My head is spinning again. This week, I am simply happy to have gone through hundreds more floor-plans and designs to become more settled upon the direction we are taking. My old love of traditional colonial-time homes and Victorian homes is something that I can't escape. I hope that by honoring the type of home that has most appealed to me throughout my life, that we will indeed find ourselves living in a very beautiful home ready for new memories.

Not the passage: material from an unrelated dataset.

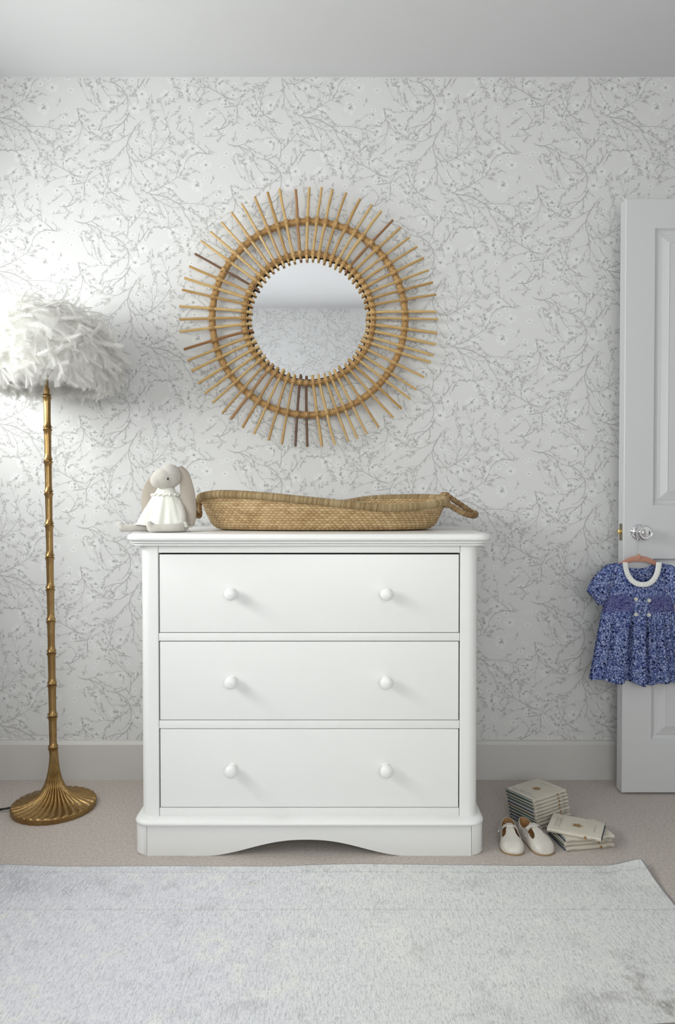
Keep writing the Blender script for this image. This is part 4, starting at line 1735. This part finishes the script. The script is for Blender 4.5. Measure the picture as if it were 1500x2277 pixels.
def front_panel(back=False):
    n, m = 181, 110
    V, F, mats = [], [], []
    xn = 31 * SD                                         # neck half width
    for i in range(n):
        u = -1 + 2 * i / (n - 1)
        xs = u * 80 * SD                                 # at the shoulder line
        ax = abs(xs)
        if ax < xn:
            dep = (15 if back else 45) * SD * math.sqrt(max(0, 1 - (ax / xn) ** 2.4))
            top = 4 * SD - dep
        else:
            top = 4 * SD - (ax - xn) * 0.14 - max(0, ax - 66 * SD) ** 1.4 * 2.5
        hem = -(265 + 5 * math.sin(u * 3.1 + 0.9) + 3 * math.sin(u * 9)) * SD
        for j in range(m):
            t = j / (m - 1)
            z = top + (hem - top) * t
            zp = -z / SD                                 # pixels below 1255
            if zp < 90:
                W = 82 - 3 * zp / 90
            else:
                W = 79 + (zp - 90) * 0.172
            if 70 < zp < 108:
                W -= 1.5
            x = u * W * SD
            sk = min(1, max(0, (zp - 104) / 40))
            sk2 = min(1, max(0, (zp - 104) / 165))
            # pleats below the smocking
            f_ = 0.0
            xu = u * 79
            if not back:
                pleat = 0
                for (c_, wd, dp) in ((-52, 3.0, 0.006), (-17, 3.5, 0.019), (-6, 6, 0.007), (14, 2.6, 0.015), (24, 4, 0.008), (34, 3, 0.010), (52, 3, 0.007), (66, 4, 0.006)):
                    pleat += dp * math.exp(-((xu - c_) / (wd + 2.5 * sk2)) ** 2)
                f_ = 2.3 * pleat * sk * (0.6 + 0.6 * sk2) - 0.006 * sk2 * math.cos(xu * 0.16)
            else:
                f_ = 0.006 * sk2 * math.sin(xu * 0.3)
            belly = (0.018 + 0.010 * sk2) * (1 - u * u) ** 0.5 + 0.004 * (1 - abs(u))
            y = (-belly + f_) if not back else (0.007 + f_ * 0.4 + 0.004 * (1 - u * u))
            if not back and 70 < zp < 106 and abs(xu) > 17:
                # honeycomb smocking
                e_ = min(1, (zp - 70) / 4, (106 - zp) / 4)
                y += e_ * 0.0016 * math.sin(xu * 1.15) * math.cos(zp * 0.55 + (0.5 * PI if int(xu * 1.15 / PI) % 2 else 0))
            if not back and abs(abs(xu) - 17) < 1.2 and zp > 40:
                y += 0.0015
            V.append((x, y, z))
    for i in range(n - 1):
        for j in range(m - 1):
            a = i * m + j
            F.append((a, a + m, a + m + 1, a + 1))
            zc = -(V[a][2] + V[a + m + 1][2]) / 2 / SD
            xc = (-1 + 2 * (i + .5) / (n - 1)) * 79
            mats.append(1 if (not back and 70 < zc < 106 and abs(xc) > 17) else 0)
    o = mk('back_panel' if back else 'front_panel', V, F, [M['print'], M['smock']], dre, True)
    o.data.polygons.foreach_set('material_index', mats[:len(o.data.polygons)])
    solidify(o, 0.0012)
    return o


front_panel(True)
front_panel(False)


def sleeve(s_):
    # rings from the armhole outwards; each ring an ellipse in the plane across the sleeve
    st = []                                              # (top px, bottom px) left sleeve, relative (x from centre, y below 1255)
    K_ = [((-46, 0), (-72, 84), 0.006), ((-66, 3), (-78, 90), 0.018), ((-86, 11), (-84, 92), 0.024), ((-100, 24), (-90, 90), 0.024), ((-110, 40), (-94, 90), 0.020), ((-116, 54), (-93, 91), 0.014), ((-117.5, 60), (-88, 91), 0.009)]
    n = 40
    V, F = [], []
    for (a, b_, dp) in K_:
        ax, az = -a[0] * s_ * -1 * SD, -a[1] * SD
        bx, bz = -b_[0] * s_ * -1 * SD, -b_[1] * SD
        cx, cz = (ax + bx) / 2, (az + bz) / 2
        hx_, hz2 = (ax - bx) / 2, (az - bz) / 2
        for k in range(n):
            t = 2 * PI * k / n
            puff = 1 + 0.05 * math.sin(9 * t)
            V.append((cx + hx_ * math.cos(t), -0.006 - dp * math.sin(t) * puff if math.sin(t) > 0 else -0.006 - min(dp, 0.011) * math.sin(t), cz + hz2 * math.cos(t)))
    for i in range(len(K_) - 1):
        for k in range(n):
            kk = (k + 1) % n
            F.append((i * n + k, i * n + kk, (i + 1) * n + kk, (i + 1) * n + k))
    o = mk('sleeve', V, F, M['print'], dre, True)
    sb = o.modifiers.new('smooth', 'SUBSURF')
    sb.levels = sb.render_levels = 2
    solidify(o, 0.0012)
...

Here is an example of the house we will probably build. It's about
2,500 square feet, with most of the square footage downstairs as is
shown in the above floor-plans. I will be incorporating
pocket-doors into the plan, for sure!

Everything is happening in its right time. It will be worth the wait. Even so, I CANNOT WAIT!


Dar said...

You are doing it the right way, having lived on the land you will build on first. I'm sure by now, you know how it looks to you as the sun rises and sets...etc.
We also had to remove trees to prepare our site for our log cabin. It's a huge undertaking. We found out that removing the stumps was most tedious, but necessary. Living around our site awhile told us where the rain ran off too. I still think the slab should have been higher.
I'll be checking to see your progress. How exilerating!
I love your choice. It reminds me of my daughter's 100 yr. old farmhouse that they are restoring to it's former glory.
Have fun with your exciting venture, even on the stressful days.

Vickie said...

It's a beautiful choice, Lana. Similar to my own choice should we decide to build a bigger home on our farm. I love the old farmhouse look, however, I want a single story home. After having gone through agine parents (my husband's), we've been thinking that we should go ahead and make the house handicap-accessible when we build. Sounds pessimistic, I guess. If it was 40 again, I wouldn't, but we're nearing 60 now, and we have to think down the road a bit... I loved your last comment. "I cannot wait!" remember just a year ago, and you "could not wait!" to even get moved! Time marches on, doesn't it!!!